(PROBLEM DETAILS): Set down the material exactly as given, please, from its first line through the line that includes "import numpy as np".

(COLLECTED MATERIAL):
━━━━━━━━━━━━━━━━━━━━
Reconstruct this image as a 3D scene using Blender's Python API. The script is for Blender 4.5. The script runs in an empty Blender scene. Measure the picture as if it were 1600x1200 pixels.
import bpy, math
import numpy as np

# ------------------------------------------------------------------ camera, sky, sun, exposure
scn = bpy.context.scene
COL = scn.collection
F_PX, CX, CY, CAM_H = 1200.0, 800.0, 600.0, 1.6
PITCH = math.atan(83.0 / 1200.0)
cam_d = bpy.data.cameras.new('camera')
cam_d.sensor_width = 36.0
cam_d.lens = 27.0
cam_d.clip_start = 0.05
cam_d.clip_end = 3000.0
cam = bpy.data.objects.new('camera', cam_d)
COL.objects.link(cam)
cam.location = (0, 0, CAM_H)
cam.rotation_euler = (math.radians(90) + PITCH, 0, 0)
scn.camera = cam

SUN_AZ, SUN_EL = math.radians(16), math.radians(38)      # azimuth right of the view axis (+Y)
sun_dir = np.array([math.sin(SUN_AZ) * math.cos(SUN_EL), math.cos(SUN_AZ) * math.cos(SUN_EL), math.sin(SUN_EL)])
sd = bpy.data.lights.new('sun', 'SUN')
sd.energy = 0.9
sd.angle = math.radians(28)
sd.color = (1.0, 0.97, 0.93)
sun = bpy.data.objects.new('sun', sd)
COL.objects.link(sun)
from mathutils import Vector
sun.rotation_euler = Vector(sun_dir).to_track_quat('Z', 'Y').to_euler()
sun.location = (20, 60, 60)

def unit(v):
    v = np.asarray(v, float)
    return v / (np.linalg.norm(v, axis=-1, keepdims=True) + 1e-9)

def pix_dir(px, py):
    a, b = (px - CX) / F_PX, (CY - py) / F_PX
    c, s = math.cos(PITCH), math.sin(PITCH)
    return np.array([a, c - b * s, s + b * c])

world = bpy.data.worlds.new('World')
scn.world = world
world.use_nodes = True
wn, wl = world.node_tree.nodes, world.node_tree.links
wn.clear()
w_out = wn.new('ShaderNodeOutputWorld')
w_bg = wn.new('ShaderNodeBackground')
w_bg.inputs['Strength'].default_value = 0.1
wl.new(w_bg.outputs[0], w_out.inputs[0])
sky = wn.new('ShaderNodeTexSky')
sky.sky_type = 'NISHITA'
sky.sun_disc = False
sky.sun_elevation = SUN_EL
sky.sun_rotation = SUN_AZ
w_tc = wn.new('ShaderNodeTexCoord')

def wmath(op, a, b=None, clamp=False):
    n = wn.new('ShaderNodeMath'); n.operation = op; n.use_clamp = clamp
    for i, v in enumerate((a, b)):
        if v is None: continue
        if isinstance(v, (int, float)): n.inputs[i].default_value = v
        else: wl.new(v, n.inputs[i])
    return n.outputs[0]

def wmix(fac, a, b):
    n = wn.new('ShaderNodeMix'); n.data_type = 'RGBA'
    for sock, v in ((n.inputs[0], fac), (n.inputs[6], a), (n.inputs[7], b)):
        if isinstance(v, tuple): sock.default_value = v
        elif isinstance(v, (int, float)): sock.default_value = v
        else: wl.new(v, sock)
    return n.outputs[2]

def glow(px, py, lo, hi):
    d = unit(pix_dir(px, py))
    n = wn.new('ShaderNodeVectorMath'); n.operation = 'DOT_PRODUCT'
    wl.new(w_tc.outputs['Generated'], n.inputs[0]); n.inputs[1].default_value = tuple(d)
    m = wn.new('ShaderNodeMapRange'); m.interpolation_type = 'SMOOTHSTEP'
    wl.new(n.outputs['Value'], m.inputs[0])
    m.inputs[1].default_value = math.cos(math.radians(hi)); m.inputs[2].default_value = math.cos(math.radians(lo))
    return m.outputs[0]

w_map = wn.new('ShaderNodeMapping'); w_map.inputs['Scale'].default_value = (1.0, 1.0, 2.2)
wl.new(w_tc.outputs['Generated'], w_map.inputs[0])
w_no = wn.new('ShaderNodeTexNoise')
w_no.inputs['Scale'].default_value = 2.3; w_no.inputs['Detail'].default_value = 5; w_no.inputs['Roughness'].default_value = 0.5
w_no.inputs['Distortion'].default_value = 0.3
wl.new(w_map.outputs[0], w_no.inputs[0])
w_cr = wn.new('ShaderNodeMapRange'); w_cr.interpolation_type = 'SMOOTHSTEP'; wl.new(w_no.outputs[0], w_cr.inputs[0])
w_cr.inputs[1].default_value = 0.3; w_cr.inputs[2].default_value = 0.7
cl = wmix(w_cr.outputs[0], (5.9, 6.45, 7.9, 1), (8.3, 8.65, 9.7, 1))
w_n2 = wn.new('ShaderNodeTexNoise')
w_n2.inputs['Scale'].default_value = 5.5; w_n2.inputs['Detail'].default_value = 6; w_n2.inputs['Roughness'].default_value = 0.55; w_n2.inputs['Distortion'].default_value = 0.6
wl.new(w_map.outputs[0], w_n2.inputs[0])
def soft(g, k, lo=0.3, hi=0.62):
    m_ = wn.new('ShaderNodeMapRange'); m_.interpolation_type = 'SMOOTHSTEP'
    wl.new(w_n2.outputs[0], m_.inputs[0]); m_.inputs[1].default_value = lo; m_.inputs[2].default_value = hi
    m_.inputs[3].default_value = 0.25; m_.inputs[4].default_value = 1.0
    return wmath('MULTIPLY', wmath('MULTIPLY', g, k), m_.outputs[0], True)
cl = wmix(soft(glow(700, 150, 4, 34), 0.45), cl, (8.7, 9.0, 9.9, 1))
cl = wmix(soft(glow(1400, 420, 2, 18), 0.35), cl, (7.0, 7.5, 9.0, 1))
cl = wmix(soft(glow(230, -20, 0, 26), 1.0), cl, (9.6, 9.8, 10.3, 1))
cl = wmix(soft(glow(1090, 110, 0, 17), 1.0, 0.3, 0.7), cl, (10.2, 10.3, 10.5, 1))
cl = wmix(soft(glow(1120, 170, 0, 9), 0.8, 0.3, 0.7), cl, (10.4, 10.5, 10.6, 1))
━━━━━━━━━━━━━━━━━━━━
(TASK SOLUTION):
Reconstruct this image as a 3D scene using Blender's Python API. The script is for Blender 4.5. The script runs in an empty Blender scene. Measure the picture as if it were 1600x1200 pixels.
import bpy, math
import numpy as np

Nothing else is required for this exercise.